##### GIVEN INFORMATION #####

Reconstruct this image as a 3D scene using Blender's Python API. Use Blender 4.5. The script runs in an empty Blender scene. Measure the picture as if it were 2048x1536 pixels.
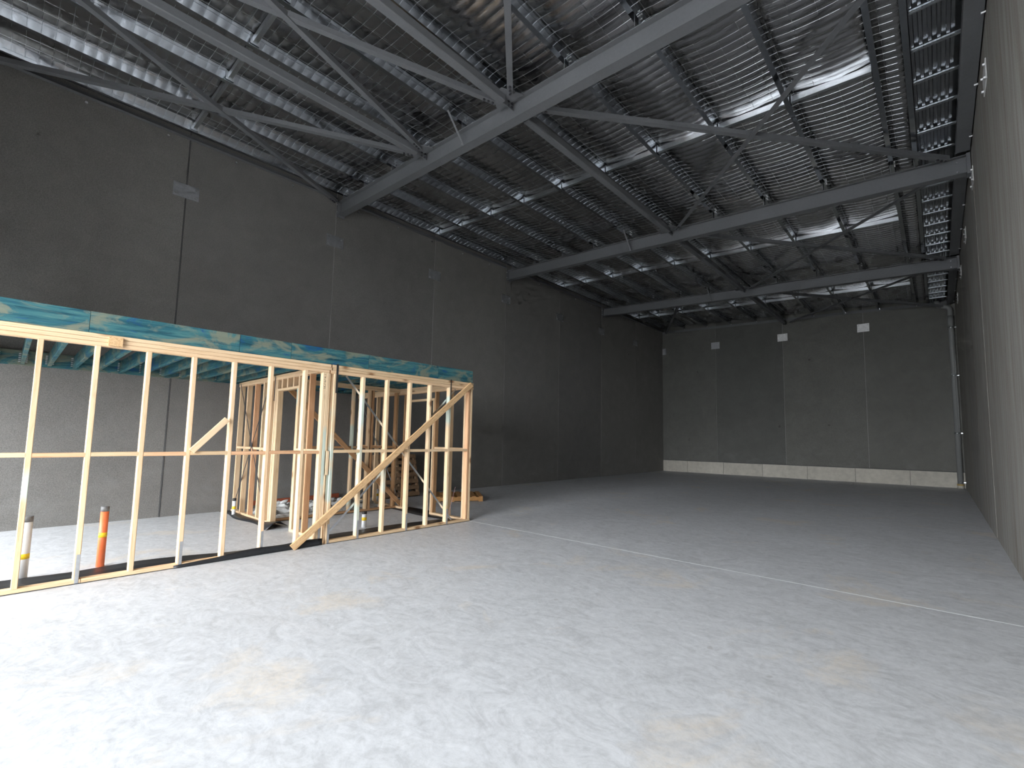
import bpy, math, random
from mathutils import Vector, Matrix, noise
random.seed(7)
SC = bpy.context.scene
COL = SC.collection

# ------------------------------------------------------------------ camera, sky, exposure
cam_d = bpy.data.cameras.new('camera'); cam = bpy.data.objects.new('camera', cam_d); COL.objects.link(cam)
R_ = Vector((0.76244573, 0.64689626, 0.0142035)); U_ = Vector((0.0444681, -0.07428499, 0.99624511)); F_ = Vector((-0.64552235, 0.75895123, 0.08540452))
C_ = Vector((11.32236, -2.02722, 1.56456))
cam.matrix_world = Matrix(((R_.x, U_.x, -F_.x, C_.x), (R_.y, U_.y, -F_.y, C_.y), (R_.z, U_.z, -F_.z, C_.z), (0, 0, 0, 1)))
cam_d.sensor_width = 36; cam_d.lens = 921.2 / 2048 * 36
cam_d.shift_x = -69.8 / 2048; cam_d.shift_y = 32.4 / 2048
cam_d.clip_start = .05; cam_d.clip_end = 400
SC.camera = cam

EXPOSURE = 0.0
SKY = 24.0
w = bpy.data.worlds.new('sky'); SC.world = w; w.use_nodes = True
w.node_tree.nodes['Background'].inputs[0].default_value = (0.92, 0.96, 1.0, 1)
w.node_tree.nodes['Background'].inputs[1].default_value = SKY
SC.view_settings.view_transform = 'Standard'; SC.view_settings.look = 'None'
SC.view_settings.exposure = EXPOSURE; SC.view_settings.gamma = 1; SC.view_settings.use_curve_mapping = False
SC.cycles.use_denoising = True
SC.cycles.max_bounces = 7; SC.cycles.diffuse_bounces = 4; SC.cycles.glossy_bounces = 3
SC.cycles.use_adaptive_sampling = True; SC.cycles.adaptive_threshold = .06; SC.cycles.adaptive_min_samples = 12
SC.cycles.time_limit = 750
SC.cycles.sample_clamp_indirect = 8

# the daylight openings of the front wall: (x0, x1, z0, z1)
FY = -7.6
OPEN = [(5.0, 11.8, 0.0, 5.3), (0.1, 4.3, 0.05, 2.75)]
EY = -3.95                                        # unseen left entry, set back to brighten the low left wall and darken above
for x0, x1, z0, z1 in OPEN:                       # light portals only steer sampling of the sky through the real openings
    ld = bpy.data.lights.new('sky_portal', 'AREA'); ld.shape = 'RECTANGLE'; ld.size = x1 - x0; ld.size_y = z1 - z0
    ld.cycles.is_portal = True
    lo = bpy.data.objects.new('sky_portal', ld); COL.objects.link(lo)
    lo.location = ((x0 + x1) / 2, (FY if x0 > 4 else EY) - .28, (z0 + z1) / 2); lo.rotation_euler = (math.radians(90), 0, 0)

# ------------------------------------------------------------------ materials
def new_mat(name):
    m = bpy.data.materials.new(name); m.use_nodes = True
    nt = m.node_tree; return m, nt, nt.nodes, nt.links, nt.nodes['Principled BSDF']
def N(nt, t, **kw):
    n = nt.nodes.new(t)
    for k, v in kw.items():
        if k.startswith('i_'):
            key = k[2:]; n.inputs[int(key) if key.isdigit() else key].default_value = v
        else: setattr(n, k, v)
    return n
def ramp(nt, fac, stops):
    r = nt.nodes.new('ShaderNodeValToRGB'); e = r.color_ramp.elements
    while len(e) < len(stops): e.new(.5)
    for i, (p, c) in enumerate(stops):
        e[i].position = p; e[i].color = c if len(c) == 4 else (*c, 1)
    nt.links.new(fac, r.inputs[0]); return r.outputs[0]
def mix(nt, fac, a, b, mode='MIX'):
    n = nt.nodes.new('ShaderNodeMix'); n.data_type = 'RGBA'; n.blend_type = mode
    for s, v in ((n.inputs[0], fac), (n.inputs[6], a), (n.inputs[7], b)):
        if isinstance(v, (int, float)): s.default_value = v
        elif isinstance(v, tuple): s.default_value = v if len(v) == 4 else (*v, 1)
        else: nt.links.new(v, s)
    return n.outputs[2]
def math_(nt, op, a, b=0.0, clamp=False):
    n = nt.nodes.new('ShaderNodeMath'); n.operation = op; n.use_clamp = clamp
    for s, v in ((n.inputs[0], a), (n.inputs[1], b)):
        if isinstance(v, (int, float)): s.default_value = v
        else: nt.links.new(v, s)
    return n.outputs[0]
def coords(nt, scale=(1, 1, 1), rnd=0.0, world=False):
    if world: src = nt.nodes.new('ShaderNodeNewGeometry').outputs['Position']
    else: src = nt.nodes.new('ShaderNodeTexCoord').outputs['Object']
    mp = nt.nodes.new('ShaderNodeMapping'); mp.inputs['Scale'].default_value = scale
    nt.links.new(src, mp.inputs[0])
    if rnd:
        oi = nt.nodes.new('ShaderNodeObjectInfo'); c = nt.nodes.new('ShaderNodeCombineXYZ')
        for i in range(3): nt.links.new(math_(nt, 'MULTIPLY', oi.outputs['Random'], rnd * (1 + .37 * i)), c.inputs[i])
        nt.links.new(c.outputs[0], mp.inputs['Location'])
    return mp.outputs[0]
def noise_(nt, vec, scale, detail=4, rough=.55, dist=0.0):
    n = nt.nodes.new('ShaderNodeTexNoise'); n.inputs['Scale'].default_value = scale; n.inputs['Detail'].default_value = detail
    n.inputs['Roughness'].default_value = rough; n.inputs['Distortion'].default_value = dist
    nt.links.new(vec, n.inputs['Vector']); return n.outputs['Fac']
def bump(nt, h, strength, dist, bsdf):
    b = nt.nodes.new('ShaderNodeBump'); b.inputs['Strength'].default_value = strength; b.inputs['Distance'].default_value = dist
    nt.links.new(h, b.inputs['Height']); nt.links.new(b.outputs[0], bsdf.inputs['Normal'])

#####

• _EXERCISE BRIEF_
Repeat the material above verbatim. Leave the pictures behind.

• _CORRECT ANSWER_
Reconstruct this image as a 3D scene using Blender's Python API. Use Blender 4.5. The script runs in an empty Blender scene. Measure the picture as if it were 2048x1536 pixels.
import bpy, math, random
from mathutils import Vector, Matrix, noise
random.seed(7)
SC = bpy.context.scene
COL = SC.collection

# ------------------------------------------------------------------ camera, sky, exposure
cam_d = bpy.data.cameras.new('camera'); cam = bpy.data.objects.new('camera', cam_d); COL.objects.link(cam)
R_ = Vector((0.76244573, 0.64689626, 0.0142035)); U_ = Vector((0.0444681, -0.07428499, 0.99624511)); F_ = Vector((-0.64552235, 0.75895123, 0.08540452))
C_ = Vector((11.32236, -2.02722, 1.56456))
cam.matrix_world = Matrix(((R_.x, U_.x, -F_.x, C_.x), (R_.y, U_.y, -F_.y, C_.y), (R_.z, U_.z, -F_.z, C_.z), (0, 0, 0, 1)))
cam_d.sensor_width = 36; cam_d.lens = 921.2 / 2048 * 36
cam_d.shift_x = -69.8 / 2048; cam_d.shift_y = 32.4 / 2048
cam_d.clip_start = .05; cam_d.clip_end = 400
SC.camera = cam

EXPOSURE = 0.0
SKY = 24.0
w = bpy.data.worlds.new('sky'); SC.world = w; w.use_nodes = True
w.node_tree.nodes['Background'].inputs[0].default_value = (0.92, 0.96, 1.0, 1)
w.node_tree.nodes['Background'].inputs[1].default_value = SKY
SC.view_settings.view_transform = 'Standard'; SC.view_settings.look = 'None'
SC.view_settings.exposure = EXPOSURE; SC.view_settings.gamma = 1; SC.view_settings.use_curve_mapping = False
SC.cycles.use_denoising = True
SC.cycles.max_bounces = 7; SC.cycles.diffuse_bounces = 4; SC.cycles.glossy_bounces = 3
SC.cycles.use_adaptive_sampling = True; SC.cycles.adaptive_threshold = .06; SC.cycles.adaptive_min_samples = 12
SC.cycles.time_limit = 750
SC.cycles.sample_clamp_indirect = 8

# the daylight openings of the front wall: (x0, x1, z0, z1)
FY = -7.6
OPEN = [(5.0, 11.8, 0.0, 5.3), (0.1, 4.3, 0.05, 2.75)]
EY = -3.95                                        # unseen left entry, set back to brighten the low left wall and darken above
for x0, x1, z0, z1 in OPEN:                       # light portals only steer sampling of the sky through the real openings
    ld = bpy.data.lights.new('sky_portal', 'AREA'); ld.shape = 'RECTANGLE'; ld.size = x1 - x0; ld.size_y = z1 - z0
    ld.cycles.is_portal = True
    lo = bpy.data.objects.new('sky_portal', ld); COL.objects.link(lo)
    lo.location = ((x0 + x1) / 2, (FY if x0 > 4 else EY) - .28, (z0 + z1) / 2); lo.rotation_euler = (math.radians(90), 0, 0)

# ------------------------------------------------------------------ materials
def new_mat(name):
    m = bpy.data.materials.new(name); m.use_nodes = True
    nt = m.node_tree; return m, nt, nt.nodes, nt.links, nt.nodes['Principled BSDF']
def N(nt, t, **kw):
    n = nt.nodes.new(t)
    for k, v in kw.items():
        if k.startswith('i_'):
            key = k[2:]; n.inputs[int(key) if key.isdigit() else key].default_value = v
        else: setattr(n, k, v)
    return n
def ramp(nt, fac, stops):
    r = nt.nodes.new('ShaderNodeValToRGB'); e = r.color_ramp.elements
    while len(e) < len(stops): e.new(.5)
    for i, (p, c) in enumerate(stops):
        e[i].position = p; e[i].color = c if len(c) == 4 else (*c, 1)
    nt.links.new(fac, r.inputs[0]); return r.outputs[0]
def mix(nt, fac, a, b, mode='MIX'):
    n = nt.nodes.new('ShaderNodeMix'); n.data_type = 'RGBA'; n.blend_type = mode
    for s, v in ((n.inputs[0], fac), (n.inputs[6], a), (n.inputs[7], b)):
        if isinstance(v, (int, float)): s.default_value = v
        elif isinstance(v, tuple): s.default_value = v if len(v) == 4 else (*v, 1)
        else: nt.links.new(v, s)
    return n.outputs[2]
def math_(nt, op, a, b=0.0, clamp=False):
    n = nt.nodes.new('ShaderNodeMath'); n.operation = op; n.use_clamp = clamp
    for s, v in ((n.inputs[0], a), (n.inputs[1], b)):
        if isinstance(v, (int, float)): s.default_value = v
        else: nt.links.new(v, s)
    return n.outputs[0]
def coords(nt, scale=(1, 1, 1), rnd=0.0, world=False):
    if world: src = nt.nodes.new('ShaderNodeNewGeometry').outputs['Position']
    else: src = nt.nodes.new('ShaderNodeTexCoord').outputs['Object']
    mp = nt.nodes.new('ShaderNodeMapping'); mp.inputs['Scale'].default_value = scale
    nt.links.new(src, mp.inputs[0])
    if rnd:
        oi = nt.nodes.new('ShaderNodeObjectInfo'); c = nt.nodes.new('ShaderNodeCombineXYZ')
        for i in range(3): nt.links.new(math_(nt, 'MULTIPLY', oi.outputs['Random'], rnd * (1 + .37 * i)), c.inputs[i])
        nt.links.new(c.outputs[0], mp.inputs['Location'])
    return mp.outputs[0]
def noise_(nt, vec, scale, detail=4, rough=.55, dist=0.0):
    n = nt.nodes.new('ShaderNodeTexNoise'); n.inputs['Scale'].default_value = scale; n.inputs['Detail'].default_value = detail
    n.inputs['Roughness'].default_value = rough; n.inputs['Distortion'].default_value = dist
    nt.links.new(vec, n.inputs['Vector']); return n.outputs['Fac']
def bump(nt, h, strength, dist, bsdf):
    b = nt.nodes.new('ShaderNodeBump'); b.inputs['Strength'].default_value = strength; b.inputs['Distance'].default_value = dist
    nt.links.new(h, b.inputs['Height']); nt.links.new(b.outputs[0], bsdf.inputs['Normal'])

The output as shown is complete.